Non si parla di offesa al decoro pubblico. Non si parla del tanto inflazionato spreco di risorse. Si parla di pericolo, anzi, di pericoli. Il quantitativo di immondizia e di materiale in decomposizione è tale da attirare un numero impressionante di topi, sorci e insetti, veicolo di malattie e infezioni. E non solo. Le persone che ‘occupano’ l’inferno di cemento vivono, dormono, respirano, mangiano lì dentro, per poi camminare per strada.
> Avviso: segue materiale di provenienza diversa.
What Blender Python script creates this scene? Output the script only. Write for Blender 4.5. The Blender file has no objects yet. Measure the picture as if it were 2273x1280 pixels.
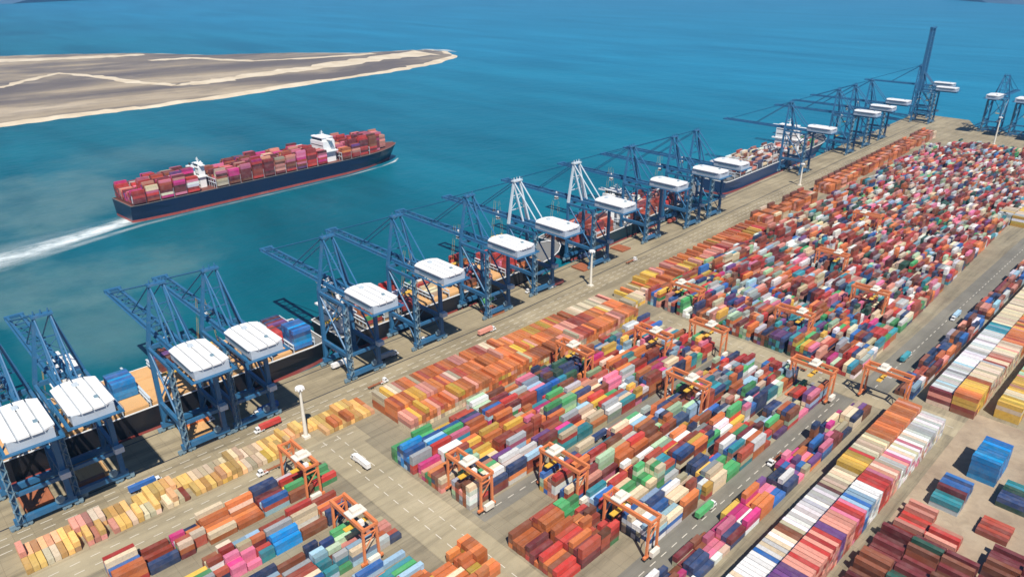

Considerando l’elenco infinito delle malattie e delle infezioni causate dalla sporcizia, le conclusioni cui si può arrivare sono agghiaccianti. Ma la pericolosità della struttura non si ferma al rischio infezioni. Si parla di rischio di morte. Per tutti e 5 i piani la struttura si affaccia su un enorme pozzo di circa 3 metri per lato, privo di qualsiasi recinzione. Non è difficile pensare a cosa possa succedere a qualsiasi ‘occupante’ che, ubriaco e completamente al buio, salga quelle scale prive di protezioni, a pochi passi dal vuoto. Non è da visionari immaginare che, tra quelle colline di rifiuti e spazzatura, possano trovarsi anche cadaveri.

Uscendo ripercorriamo velocemente questo incubo a ritroso. Incredibile tornare a respirare e rendersi conto di essere in strada, a due passi dal centro. Incredibile l’invisibilità di un pericolo tanto grande.

Ma lui resta lì. Un elemento che passa inspiegabilmente inosservato. Sconosciuto ai più e dimenticato da chi, ormai, non lo nota neanche. Un’enorme pozzo che macera scarti di vita.

Stupisce come ci si possa assuefare alla presenza di edifici invisibili, dalla pericolosità così sconvolgente.

E quindi uscimmo, a riveder le stelle.